■ Supplied information ■
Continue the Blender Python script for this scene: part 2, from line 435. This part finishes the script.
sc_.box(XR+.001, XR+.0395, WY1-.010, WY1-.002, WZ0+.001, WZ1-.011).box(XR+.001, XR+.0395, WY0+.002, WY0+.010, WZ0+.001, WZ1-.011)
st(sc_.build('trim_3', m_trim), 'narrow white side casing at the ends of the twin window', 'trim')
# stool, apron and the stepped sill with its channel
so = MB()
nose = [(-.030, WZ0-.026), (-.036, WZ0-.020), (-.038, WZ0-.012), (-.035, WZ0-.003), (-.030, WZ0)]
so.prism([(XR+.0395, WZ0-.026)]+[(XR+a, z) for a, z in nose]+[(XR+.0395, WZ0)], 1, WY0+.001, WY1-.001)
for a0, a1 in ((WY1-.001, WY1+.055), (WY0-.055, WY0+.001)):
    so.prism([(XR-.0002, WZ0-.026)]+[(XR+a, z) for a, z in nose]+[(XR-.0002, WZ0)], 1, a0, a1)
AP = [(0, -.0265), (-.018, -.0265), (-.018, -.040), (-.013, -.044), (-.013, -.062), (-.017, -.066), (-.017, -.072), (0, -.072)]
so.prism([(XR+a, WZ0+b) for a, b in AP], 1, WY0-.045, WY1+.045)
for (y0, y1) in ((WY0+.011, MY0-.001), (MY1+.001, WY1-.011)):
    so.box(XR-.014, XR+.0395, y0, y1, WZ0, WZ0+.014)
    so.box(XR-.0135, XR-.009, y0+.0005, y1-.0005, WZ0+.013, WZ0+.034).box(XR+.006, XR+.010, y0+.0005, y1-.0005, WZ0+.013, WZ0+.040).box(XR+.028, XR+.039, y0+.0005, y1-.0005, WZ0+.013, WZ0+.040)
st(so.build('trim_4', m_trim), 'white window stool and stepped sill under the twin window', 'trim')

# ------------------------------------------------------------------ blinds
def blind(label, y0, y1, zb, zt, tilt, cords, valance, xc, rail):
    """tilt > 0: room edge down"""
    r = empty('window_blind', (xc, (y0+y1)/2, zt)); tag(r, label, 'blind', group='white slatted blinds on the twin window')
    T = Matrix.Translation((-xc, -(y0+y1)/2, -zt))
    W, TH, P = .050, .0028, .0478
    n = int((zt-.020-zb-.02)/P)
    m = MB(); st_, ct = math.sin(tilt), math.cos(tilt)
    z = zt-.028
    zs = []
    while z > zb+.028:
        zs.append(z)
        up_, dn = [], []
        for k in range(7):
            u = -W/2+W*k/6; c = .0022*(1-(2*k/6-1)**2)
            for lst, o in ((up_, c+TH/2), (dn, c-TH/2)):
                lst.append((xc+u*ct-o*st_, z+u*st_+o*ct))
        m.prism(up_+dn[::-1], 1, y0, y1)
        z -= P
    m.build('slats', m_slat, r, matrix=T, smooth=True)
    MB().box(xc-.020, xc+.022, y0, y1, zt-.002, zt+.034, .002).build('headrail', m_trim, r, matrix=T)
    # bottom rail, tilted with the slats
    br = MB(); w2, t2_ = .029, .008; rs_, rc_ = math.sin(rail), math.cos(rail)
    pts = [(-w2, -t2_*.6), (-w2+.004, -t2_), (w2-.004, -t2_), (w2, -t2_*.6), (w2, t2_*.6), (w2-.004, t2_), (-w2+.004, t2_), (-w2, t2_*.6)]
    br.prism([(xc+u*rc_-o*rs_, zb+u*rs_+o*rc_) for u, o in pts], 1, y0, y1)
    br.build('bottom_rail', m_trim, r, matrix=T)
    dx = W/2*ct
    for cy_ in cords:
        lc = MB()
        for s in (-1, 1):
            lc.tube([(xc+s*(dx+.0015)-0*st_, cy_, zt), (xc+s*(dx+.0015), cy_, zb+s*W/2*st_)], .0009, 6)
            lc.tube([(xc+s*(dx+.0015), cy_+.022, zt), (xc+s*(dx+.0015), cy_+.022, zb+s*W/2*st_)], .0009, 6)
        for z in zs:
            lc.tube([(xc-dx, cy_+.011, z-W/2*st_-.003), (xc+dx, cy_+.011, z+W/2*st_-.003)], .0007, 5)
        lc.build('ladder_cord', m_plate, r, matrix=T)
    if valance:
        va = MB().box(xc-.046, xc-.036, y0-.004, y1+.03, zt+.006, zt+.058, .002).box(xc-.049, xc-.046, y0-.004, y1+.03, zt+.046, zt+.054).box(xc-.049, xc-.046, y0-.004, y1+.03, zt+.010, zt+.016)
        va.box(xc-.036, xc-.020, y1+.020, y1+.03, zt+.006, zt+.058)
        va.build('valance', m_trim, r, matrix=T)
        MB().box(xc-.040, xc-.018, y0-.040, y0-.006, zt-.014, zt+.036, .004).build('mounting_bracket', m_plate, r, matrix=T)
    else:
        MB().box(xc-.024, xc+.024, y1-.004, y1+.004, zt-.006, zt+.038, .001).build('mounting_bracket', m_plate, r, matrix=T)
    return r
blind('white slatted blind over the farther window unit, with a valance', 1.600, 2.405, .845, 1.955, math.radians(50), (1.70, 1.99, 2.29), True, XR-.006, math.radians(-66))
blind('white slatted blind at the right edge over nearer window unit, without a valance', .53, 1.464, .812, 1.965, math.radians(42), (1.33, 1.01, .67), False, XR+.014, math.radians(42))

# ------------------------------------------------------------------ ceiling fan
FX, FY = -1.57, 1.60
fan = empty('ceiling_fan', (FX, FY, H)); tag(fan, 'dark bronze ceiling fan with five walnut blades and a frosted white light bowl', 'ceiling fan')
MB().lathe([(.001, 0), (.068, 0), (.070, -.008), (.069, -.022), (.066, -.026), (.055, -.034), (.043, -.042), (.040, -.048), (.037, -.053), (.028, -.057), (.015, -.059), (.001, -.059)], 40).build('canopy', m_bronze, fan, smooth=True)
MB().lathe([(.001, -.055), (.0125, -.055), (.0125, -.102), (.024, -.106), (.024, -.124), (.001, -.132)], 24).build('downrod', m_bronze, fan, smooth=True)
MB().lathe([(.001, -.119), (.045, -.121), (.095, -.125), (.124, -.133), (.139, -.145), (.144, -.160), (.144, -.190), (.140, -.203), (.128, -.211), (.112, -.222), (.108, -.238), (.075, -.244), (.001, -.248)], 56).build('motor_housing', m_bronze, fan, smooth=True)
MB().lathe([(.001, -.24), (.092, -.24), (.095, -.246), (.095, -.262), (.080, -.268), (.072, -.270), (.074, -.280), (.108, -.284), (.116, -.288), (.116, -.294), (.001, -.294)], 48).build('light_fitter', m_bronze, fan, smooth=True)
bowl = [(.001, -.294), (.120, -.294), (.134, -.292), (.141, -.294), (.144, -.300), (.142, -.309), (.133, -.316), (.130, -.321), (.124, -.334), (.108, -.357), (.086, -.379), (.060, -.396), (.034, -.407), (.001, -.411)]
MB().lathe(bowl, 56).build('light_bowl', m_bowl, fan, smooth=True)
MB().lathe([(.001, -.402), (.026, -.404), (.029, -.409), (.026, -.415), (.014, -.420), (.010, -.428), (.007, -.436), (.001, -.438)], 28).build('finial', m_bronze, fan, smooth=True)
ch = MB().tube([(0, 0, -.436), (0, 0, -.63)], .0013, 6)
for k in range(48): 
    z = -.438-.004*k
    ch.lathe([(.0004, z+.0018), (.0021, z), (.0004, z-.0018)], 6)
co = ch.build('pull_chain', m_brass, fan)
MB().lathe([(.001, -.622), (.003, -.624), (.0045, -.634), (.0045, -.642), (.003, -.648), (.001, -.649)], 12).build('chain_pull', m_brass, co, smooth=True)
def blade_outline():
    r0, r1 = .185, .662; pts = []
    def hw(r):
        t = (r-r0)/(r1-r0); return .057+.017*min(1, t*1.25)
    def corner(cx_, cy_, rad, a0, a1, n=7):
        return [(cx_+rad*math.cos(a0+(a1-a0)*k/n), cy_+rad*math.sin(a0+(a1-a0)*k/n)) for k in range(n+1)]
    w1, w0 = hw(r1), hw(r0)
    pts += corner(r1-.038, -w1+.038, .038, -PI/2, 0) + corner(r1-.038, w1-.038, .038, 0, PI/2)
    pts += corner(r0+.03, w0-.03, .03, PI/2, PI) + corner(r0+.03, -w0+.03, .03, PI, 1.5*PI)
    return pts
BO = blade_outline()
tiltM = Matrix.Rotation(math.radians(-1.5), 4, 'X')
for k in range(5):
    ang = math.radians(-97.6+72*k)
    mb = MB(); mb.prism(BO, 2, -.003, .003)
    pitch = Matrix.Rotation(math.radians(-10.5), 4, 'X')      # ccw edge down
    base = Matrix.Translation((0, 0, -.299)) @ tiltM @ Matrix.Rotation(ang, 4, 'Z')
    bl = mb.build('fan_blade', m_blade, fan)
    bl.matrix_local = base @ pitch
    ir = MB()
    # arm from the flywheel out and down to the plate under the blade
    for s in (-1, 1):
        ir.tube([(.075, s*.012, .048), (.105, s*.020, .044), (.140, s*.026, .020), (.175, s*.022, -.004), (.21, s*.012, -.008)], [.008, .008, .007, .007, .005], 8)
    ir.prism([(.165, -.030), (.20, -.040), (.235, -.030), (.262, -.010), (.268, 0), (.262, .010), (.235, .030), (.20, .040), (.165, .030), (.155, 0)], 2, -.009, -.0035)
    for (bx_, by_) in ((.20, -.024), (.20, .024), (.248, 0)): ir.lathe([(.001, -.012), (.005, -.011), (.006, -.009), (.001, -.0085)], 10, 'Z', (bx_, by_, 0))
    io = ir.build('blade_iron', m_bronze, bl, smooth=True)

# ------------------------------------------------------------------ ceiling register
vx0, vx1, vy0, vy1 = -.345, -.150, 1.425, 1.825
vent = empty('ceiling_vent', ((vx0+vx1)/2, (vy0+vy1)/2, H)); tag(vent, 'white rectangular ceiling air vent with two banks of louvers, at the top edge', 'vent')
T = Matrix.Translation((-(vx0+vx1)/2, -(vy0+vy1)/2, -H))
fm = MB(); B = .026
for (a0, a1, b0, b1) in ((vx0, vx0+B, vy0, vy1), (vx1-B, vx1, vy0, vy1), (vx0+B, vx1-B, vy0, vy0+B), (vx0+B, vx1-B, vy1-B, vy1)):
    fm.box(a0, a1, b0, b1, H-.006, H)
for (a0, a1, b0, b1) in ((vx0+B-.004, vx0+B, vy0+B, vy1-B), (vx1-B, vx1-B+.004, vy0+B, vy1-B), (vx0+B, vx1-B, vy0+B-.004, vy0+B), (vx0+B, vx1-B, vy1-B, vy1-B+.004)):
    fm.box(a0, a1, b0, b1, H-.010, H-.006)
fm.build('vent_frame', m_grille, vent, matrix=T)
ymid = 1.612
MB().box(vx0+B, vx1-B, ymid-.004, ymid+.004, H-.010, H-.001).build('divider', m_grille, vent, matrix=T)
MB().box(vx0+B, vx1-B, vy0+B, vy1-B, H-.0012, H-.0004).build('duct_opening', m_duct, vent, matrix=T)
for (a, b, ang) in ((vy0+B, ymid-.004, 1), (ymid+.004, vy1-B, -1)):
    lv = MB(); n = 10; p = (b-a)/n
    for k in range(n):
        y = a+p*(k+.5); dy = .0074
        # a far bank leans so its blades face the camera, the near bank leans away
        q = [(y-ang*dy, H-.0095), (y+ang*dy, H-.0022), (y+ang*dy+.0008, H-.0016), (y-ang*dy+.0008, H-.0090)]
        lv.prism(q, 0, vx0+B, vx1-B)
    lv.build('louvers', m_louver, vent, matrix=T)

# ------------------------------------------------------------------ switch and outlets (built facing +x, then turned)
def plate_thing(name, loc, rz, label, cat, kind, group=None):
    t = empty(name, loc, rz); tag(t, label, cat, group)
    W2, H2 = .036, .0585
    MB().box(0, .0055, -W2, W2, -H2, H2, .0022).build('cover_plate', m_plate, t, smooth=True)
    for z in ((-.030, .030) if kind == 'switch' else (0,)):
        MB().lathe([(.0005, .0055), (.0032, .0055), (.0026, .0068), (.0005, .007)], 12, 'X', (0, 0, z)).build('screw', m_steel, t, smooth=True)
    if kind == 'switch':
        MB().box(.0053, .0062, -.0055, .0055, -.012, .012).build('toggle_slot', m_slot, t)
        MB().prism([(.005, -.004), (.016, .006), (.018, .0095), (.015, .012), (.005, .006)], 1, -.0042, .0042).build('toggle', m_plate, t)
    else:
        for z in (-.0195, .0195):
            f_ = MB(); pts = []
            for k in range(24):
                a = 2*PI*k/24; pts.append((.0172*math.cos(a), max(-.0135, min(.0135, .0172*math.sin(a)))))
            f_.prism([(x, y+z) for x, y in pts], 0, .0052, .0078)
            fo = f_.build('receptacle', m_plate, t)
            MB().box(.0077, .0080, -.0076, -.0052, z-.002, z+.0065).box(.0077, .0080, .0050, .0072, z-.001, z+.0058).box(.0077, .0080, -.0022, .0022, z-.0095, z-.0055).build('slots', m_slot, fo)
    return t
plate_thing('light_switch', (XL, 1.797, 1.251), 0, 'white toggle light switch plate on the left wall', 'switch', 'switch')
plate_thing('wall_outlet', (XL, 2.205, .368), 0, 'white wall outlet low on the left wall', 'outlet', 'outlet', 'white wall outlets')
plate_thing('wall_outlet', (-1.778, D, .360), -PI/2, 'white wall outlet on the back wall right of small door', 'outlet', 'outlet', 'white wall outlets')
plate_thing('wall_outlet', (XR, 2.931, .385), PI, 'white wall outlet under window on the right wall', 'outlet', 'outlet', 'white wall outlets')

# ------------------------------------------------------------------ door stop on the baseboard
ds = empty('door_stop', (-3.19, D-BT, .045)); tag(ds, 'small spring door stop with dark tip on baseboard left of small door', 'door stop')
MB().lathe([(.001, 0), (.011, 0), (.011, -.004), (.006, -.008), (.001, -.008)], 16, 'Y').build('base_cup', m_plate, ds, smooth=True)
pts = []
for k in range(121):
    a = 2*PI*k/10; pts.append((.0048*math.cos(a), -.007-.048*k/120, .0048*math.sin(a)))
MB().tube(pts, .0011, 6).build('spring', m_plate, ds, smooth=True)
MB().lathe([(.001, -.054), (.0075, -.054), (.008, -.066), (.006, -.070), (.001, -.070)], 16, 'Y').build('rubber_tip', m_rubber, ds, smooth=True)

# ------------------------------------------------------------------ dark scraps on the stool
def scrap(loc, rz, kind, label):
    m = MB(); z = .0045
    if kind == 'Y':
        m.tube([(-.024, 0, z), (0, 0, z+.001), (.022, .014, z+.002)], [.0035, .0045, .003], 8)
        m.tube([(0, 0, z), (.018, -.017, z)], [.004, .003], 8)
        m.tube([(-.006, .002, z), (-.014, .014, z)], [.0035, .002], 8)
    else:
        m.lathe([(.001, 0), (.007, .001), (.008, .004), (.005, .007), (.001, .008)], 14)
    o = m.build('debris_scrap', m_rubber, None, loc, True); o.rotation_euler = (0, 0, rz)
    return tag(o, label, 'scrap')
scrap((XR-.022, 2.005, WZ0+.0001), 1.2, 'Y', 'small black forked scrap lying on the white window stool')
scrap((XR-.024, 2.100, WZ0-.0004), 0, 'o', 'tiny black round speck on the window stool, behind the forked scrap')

■ Aim ■
Where a line holds the string "from", copy that line.

■ Output for this task ■
Continue the Blender Python script for this scene: part 2, from line 435. This part finishes the script.
    # arm from the flywheel out and down to the plate under the blade